Família sem saber no início e clube se posicionando sobre relato

Ana Eliza demorou um tempo para falar aos familiares o que estava acontecendo na Espanha. A atleta e o seu marido (Petric) tinham que esconder algumas informações no início, mas depois acabaram abrindo a situação para as pessoas mais próximas, que ajudaram com dinheiro para comida.

Parecer do clube espanhol

O clube afirmou que eram informações falsas da brasileira, mas a goleira não aguentava o silêncio de anos. Mais de 30 jogadoras já denunciaram o clube, mesmo que as atletas estejam certas, segundo a goleira, elas acabam saindo na injustiça. O motivo do relato nas redes sociais foi dar um basta nisso, pois as meninas têm medo de falar o que acontece. Entretanto, Ana Eliza vem lutando com o sistema: “é como se tivesse preso, uma pressão psicológica”. 

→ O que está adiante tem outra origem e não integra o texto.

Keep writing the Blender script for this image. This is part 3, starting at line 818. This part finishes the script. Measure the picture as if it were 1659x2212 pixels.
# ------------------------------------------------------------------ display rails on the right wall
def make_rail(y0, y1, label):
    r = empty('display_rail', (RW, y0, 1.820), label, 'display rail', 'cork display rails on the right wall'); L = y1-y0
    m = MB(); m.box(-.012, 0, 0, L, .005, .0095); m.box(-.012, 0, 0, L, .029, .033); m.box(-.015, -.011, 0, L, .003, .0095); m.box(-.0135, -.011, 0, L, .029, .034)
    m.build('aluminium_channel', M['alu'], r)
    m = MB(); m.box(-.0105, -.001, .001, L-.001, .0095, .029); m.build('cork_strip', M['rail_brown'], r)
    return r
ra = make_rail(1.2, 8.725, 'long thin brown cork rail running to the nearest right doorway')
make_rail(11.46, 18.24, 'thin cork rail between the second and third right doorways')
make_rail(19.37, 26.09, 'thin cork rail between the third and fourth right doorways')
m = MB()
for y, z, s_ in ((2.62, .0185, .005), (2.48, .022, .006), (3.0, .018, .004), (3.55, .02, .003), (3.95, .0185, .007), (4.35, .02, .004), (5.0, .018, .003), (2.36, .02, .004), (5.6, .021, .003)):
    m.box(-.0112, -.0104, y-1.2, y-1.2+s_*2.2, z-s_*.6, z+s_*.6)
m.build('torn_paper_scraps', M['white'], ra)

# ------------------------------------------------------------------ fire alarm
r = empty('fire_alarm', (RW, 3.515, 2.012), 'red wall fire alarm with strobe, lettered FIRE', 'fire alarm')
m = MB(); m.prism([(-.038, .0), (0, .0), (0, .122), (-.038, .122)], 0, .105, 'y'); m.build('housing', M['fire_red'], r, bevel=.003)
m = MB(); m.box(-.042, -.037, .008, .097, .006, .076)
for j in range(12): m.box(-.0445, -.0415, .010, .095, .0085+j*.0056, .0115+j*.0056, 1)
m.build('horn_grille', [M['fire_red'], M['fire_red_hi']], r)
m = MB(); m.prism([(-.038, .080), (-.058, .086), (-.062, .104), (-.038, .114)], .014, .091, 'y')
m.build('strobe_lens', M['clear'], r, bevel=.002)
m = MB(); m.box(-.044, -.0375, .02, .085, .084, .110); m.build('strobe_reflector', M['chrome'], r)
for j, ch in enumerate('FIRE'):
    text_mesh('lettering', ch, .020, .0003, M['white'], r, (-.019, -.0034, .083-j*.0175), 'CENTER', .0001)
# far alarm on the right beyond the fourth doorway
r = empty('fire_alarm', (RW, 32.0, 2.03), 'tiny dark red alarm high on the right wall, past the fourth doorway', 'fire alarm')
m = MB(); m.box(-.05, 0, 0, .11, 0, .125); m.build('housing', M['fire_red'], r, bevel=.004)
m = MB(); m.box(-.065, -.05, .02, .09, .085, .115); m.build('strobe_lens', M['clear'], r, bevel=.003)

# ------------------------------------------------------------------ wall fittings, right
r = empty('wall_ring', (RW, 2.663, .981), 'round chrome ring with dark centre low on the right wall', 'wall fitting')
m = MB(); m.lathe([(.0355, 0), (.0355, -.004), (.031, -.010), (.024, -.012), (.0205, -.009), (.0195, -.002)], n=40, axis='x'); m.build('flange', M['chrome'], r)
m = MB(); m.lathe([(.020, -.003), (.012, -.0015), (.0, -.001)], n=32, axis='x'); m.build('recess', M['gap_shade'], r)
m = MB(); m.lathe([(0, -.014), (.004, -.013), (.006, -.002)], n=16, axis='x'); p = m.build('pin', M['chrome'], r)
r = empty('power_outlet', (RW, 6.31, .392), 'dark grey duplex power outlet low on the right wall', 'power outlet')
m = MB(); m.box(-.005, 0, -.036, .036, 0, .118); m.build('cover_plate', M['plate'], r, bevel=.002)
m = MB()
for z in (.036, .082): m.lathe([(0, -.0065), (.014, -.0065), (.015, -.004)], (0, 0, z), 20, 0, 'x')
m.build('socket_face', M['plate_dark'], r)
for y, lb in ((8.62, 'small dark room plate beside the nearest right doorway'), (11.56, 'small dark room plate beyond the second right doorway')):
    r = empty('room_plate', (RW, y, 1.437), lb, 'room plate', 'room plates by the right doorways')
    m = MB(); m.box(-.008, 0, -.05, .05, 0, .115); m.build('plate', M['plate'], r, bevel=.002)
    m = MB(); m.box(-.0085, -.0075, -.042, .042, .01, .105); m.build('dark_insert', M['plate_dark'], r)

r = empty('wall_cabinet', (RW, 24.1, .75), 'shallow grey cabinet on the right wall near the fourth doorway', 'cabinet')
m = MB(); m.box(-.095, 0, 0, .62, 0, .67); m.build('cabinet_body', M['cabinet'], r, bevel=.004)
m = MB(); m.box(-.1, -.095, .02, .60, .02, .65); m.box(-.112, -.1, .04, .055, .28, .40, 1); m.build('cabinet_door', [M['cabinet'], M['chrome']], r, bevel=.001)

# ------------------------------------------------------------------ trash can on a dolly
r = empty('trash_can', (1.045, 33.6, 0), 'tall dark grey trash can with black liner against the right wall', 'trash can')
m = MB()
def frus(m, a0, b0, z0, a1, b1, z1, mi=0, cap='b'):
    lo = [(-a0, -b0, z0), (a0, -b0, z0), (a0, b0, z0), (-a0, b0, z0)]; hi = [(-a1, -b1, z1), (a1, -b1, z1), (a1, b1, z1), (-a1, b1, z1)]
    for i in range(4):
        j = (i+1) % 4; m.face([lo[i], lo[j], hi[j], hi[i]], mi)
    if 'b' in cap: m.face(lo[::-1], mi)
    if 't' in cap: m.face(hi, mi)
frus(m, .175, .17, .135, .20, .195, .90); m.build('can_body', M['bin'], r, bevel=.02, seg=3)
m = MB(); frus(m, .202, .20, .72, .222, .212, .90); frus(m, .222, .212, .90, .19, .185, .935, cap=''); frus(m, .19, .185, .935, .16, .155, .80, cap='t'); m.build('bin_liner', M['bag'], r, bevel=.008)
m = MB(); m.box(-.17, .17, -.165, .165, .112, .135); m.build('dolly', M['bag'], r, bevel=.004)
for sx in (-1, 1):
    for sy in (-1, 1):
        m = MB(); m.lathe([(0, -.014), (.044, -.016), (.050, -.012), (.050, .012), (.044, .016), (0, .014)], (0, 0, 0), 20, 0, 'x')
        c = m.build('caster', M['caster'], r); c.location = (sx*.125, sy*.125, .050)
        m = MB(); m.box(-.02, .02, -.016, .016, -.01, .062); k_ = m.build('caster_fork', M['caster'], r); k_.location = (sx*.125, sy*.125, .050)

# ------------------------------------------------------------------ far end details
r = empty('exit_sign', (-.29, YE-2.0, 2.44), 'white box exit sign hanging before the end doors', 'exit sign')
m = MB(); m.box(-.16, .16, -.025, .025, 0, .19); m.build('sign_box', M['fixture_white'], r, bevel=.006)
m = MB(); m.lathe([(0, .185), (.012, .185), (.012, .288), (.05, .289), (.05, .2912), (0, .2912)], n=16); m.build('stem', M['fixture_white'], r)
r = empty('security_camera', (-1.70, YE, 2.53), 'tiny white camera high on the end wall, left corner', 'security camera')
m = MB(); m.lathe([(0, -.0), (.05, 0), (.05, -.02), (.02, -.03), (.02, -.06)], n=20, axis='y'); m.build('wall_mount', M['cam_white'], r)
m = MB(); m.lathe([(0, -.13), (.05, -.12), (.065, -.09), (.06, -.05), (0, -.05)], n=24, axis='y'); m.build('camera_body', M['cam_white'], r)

Lembrança dolorosa com o marido

A atleta é casada com Petric, que também é preparador de goleiros. O marido acompanhou todas as dificuldades desde o início da carreira. Nesse momento, Ana Eliza se emocionou, mas olhou com esperança para o futuro e os novos desafios da temporada 2023/24.

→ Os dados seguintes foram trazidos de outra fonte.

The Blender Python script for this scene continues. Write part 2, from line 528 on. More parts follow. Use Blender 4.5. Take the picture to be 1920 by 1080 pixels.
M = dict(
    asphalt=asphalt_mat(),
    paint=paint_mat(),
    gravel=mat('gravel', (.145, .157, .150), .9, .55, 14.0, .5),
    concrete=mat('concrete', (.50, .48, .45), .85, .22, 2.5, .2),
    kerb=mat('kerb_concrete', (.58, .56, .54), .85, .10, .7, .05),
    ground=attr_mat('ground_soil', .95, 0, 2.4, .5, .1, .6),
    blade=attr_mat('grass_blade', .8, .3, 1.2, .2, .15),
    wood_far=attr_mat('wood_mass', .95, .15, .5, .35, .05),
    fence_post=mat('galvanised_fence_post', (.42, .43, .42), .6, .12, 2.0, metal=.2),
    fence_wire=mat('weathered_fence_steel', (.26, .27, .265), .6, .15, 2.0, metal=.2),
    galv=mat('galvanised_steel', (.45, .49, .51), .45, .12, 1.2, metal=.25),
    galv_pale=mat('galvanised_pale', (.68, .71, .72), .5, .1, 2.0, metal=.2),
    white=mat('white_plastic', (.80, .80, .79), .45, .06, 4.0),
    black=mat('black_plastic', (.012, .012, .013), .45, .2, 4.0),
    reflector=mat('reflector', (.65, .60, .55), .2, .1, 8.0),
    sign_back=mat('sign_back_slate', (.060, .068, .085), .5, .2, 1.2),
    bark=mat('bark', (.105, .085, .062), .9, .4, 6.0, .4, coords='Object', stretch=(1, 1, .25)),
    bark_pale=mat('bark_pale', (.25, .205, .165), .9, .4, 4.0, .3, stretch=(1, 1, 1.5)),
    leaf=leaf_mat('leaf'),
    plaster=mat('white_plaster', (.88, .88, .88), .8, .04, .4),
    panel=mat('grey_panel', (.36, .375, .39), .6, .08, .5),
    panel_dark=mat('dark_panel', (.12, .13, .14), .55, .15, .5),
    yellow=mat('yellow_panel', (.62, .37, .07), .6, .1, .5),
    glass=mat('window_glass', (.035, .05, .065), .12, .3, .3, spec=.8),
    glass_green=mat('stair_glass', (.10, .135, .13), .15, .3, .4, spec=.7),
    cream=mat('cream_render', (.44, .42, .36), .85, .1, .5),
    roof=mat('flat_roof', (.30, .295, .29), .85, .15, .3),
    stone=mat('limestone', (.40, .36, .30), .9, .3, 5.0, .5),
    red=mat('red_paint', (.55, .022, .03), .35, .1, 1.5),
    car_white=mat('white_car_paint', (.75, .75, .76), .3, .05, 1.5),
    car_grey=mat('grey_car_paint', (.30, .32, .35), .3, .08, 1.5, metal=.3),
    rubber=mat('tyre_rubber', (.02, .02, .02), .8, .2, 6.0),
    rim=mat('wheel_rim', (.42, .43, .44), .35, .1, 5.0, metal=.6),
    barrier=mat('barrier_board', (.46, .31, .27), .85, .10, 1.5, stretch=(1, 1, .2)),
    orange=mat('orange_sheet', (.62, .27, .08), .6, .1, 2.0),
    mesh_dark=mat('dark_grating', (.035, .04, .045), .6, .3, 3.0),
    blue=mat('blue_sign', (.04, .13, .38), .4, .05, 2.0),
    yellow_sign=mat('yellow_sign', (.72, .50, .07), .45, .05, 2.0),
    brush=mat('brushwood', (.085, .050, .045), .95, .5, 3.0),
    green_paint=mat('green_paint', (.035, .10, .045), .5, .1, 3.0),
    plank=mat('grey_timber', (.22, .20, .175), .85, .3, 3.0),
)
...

“Ele (Petric) é a pessoa que mais me apoia. Sempre está comigo desde que comecei. Foi um momento muito difícil que a gente teve que passar junto. Um tentava apoiar o outro, eu lembro várias vezes que o nosso melhor momento era quando a gente ia viajar para fora. Porque quando isso acontecia ficavamos em um hotel e eu sabia que no hotel ia ter comida”.

“E aí eu pegava comida que tinha no hotel para poder levar para casa, para o Petric. Então a gente tentava se apoiar um ao outro ou ajudar o outro da maneira que podia. Sempre lado a lado”, finalizou Ana Eliza.